The DDP and Colonial Parking finished a parking management plan that outlines a need for meters and permits at some parking spaces, to keep foot traffic moving on weekdays. But since the DDP has contracted with Mosaic Development Partners to master plan the area, parking meters are on hold until further notice.

For years, the Dover Parking Authority and the DDP have been wrestling with parking. Many visitors have issues with finding street parking and understanding how long they can park without getting ticketed. In the past, business owners have taken the premium parking spots on the streets, which exacerbates the issue.

These days, Dover may have enough space for business and foot traffic, especially as many offices remain in a hybrid workflow. But the DDP is forecasting that two key things may change that: Delaware State University is settling into its downtown campus and now weighing its future role in the state’s capital, and Mosaic’s track-record of investing in diverse neighborhoods to spur growth.

The drafted parking management plan affects 263 on-street parking spaces on Loockerman, Bradford, State and Reed Streets; Governors Avenue and Kings Highway, as well as 395 off-street parking spaces in lots on Bradford, Minor, and Loockerman streets as well as Governors Avenue.

As proposed, the parking meters would be in effect from 10 a.m. to 6 p.m., although some off-street parking along Governors Avenue would be made available. Monthly passes would also be issued and could be managed through an online website, much like EZPass’s interface.

Free parking would be available on weekends and holidays, under the plan. There would also be electric vehicle charging stations and bicycle stands.

“It’s almost like the principle of land development. It’s about the waterfront property, versus two streets back from the water, versus five streets back,” Laird said. “If you don’t want to pay to park in front of the store you want to visit, park a little further down.”

In a sense, it may be impossible to determine whether downtown Dover revitalization will draw more demand for parking turnover, or vice versa. But Laird believes it’s critical to have a plan —one that views parking as the go-between for a car experience and a pedestrian experience —ready to work when the time comes.

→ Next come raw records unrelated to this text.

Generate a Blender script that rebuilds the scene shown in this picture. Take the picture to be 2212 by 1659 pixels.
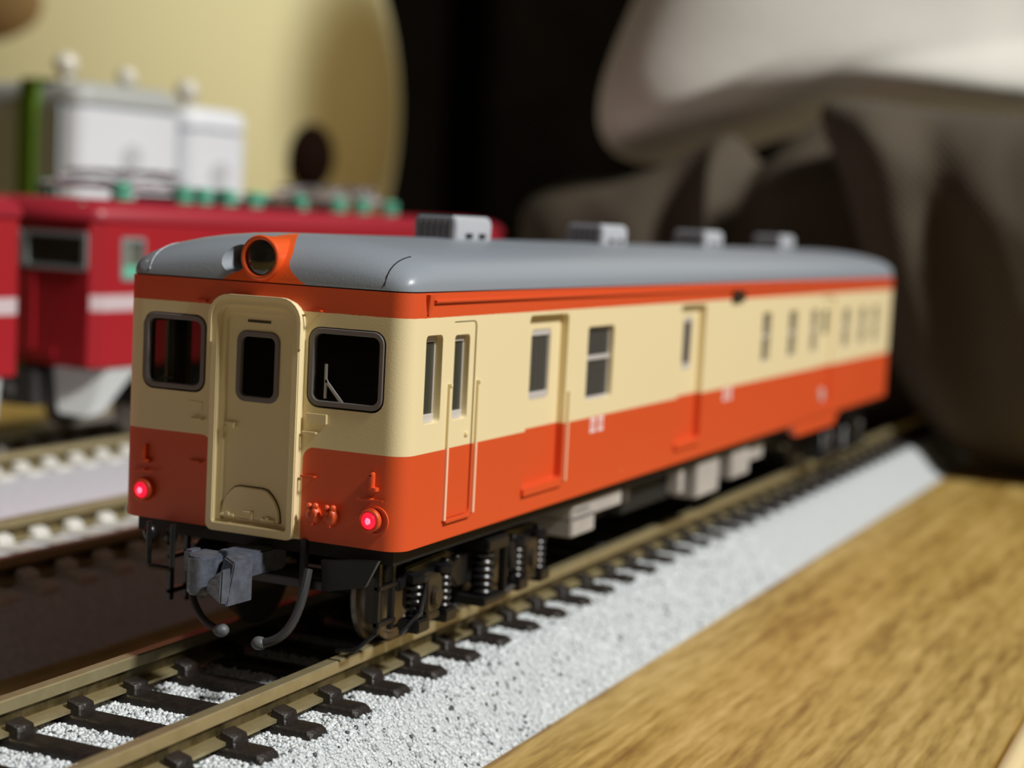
import bpy, bmesh, math, random
import numpy as np
from mathutils import Vector, Matrix, noise
random.seed(7); rng = np.random.default_rng(7)
S = 0.001                      # everything below is written in millimetres
PI = math.pi
for o in list(bpy.data.objects): bpy.data.objects.remove(o)
scene = bpy.context.scene
COL = scene.collection

# ------------------------------------------------------------------ camera
cd = bpy.data.cameras.new('camera'); cam = bpy.data.objects.new('camera', cd); COL.objects.link(cam)
cd.sensor_width = 36; cd.sensor_fit = 'HORIZONTAL'; cd.lens = 3589.636 / 2212 * 36
r_ = Vector((0.90632482, 0.41955913, 0.05045248)); u_ = Vector((-0.08533373, 0.06477749, 0.99424445)); f_ = Vector((-0.41387615, 0.90541372, -0.09451199))
M = Matrix.Identity(4)
for i in range(3):
    M[i][0] = r_[i]; M[i][1] = u_[i]; M[i][2] = -f_[i]
M[0][3], M[1][3], M[2][3] = 51.4126 * S, -78.3985 * S, 24.8004 * S
cam.matrix_world = M
cd.clip_start = 0.002; cd.clip_end = 20
cd.dof.use_dof = True; cd.dof.focus_distance = 0.088; cd.dof.aperture_fstop = 43
scene.camera = cam
# ------------------------------------------------------------------ world, lights, exposure
w = bpy.data.worlds.new('room'); scene.world = w; w.use_nodes = True
w.node_tree.nodes['Background'].inputs[0].default_value = (1.0, 0.84, 0.62, 1)
w.node_tree.nodes['Background'].inputs[1].default_value = 0.045
def area(name, loc, target, size, power, col):
    l = bpy.data.lights.new(name, 'AREA'); l.shape = 'DISK'; l.size = size; l.energy = power; l.color = col
    o = bpy.data.objects.new(name, l); COL.objects.link(o); o.location = loc
    o.rotation_euler = (Vector(target) - Vector(loc)).to_track_quat('-Z', 'Y').to_euler(); return o
area('desk_lamp_light', (0.64, -0.02, 0.66), (0.0, 0.03, 0.0), 0.12, 11.0, (1.0, 0.97, 0.92))
scene.view_settings.view_transform = 'Standard'; scene.view_settings.look = 'None'
scene.view_settings.exposure = 0.0; scene.view_settings.gamma = 1; scene.view_settings.use_curve_mapping = False

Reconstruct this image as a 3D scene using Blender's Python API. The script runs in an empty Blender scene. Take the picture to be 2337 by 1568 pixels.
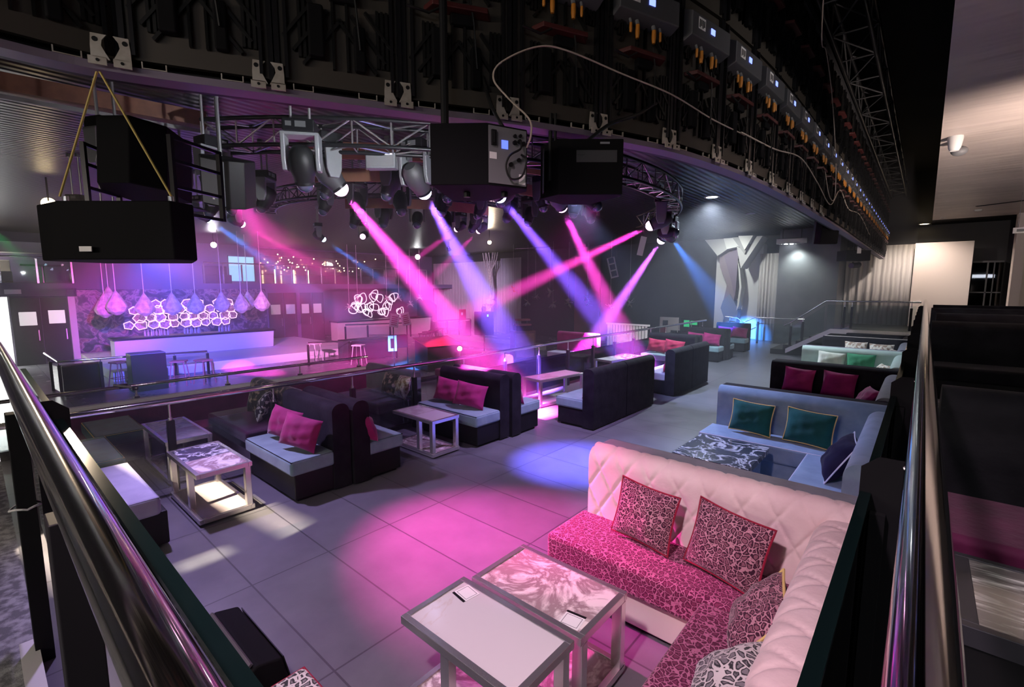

Key components to the Downtown Dover master plan is boosting residential opportunities, be it near Loockerman Way Plaza or renovating the shuttered Acme building.

“The bottom line is that we have a solution today that is able to change as the needs change. Once there’s more foot traffic downtown, we need to manage it so people are not taking up spaces longer than needed,” she said. “Once you have hundreds and hundreds of residents in downtown, then you’ll see the need for the retail to support it.”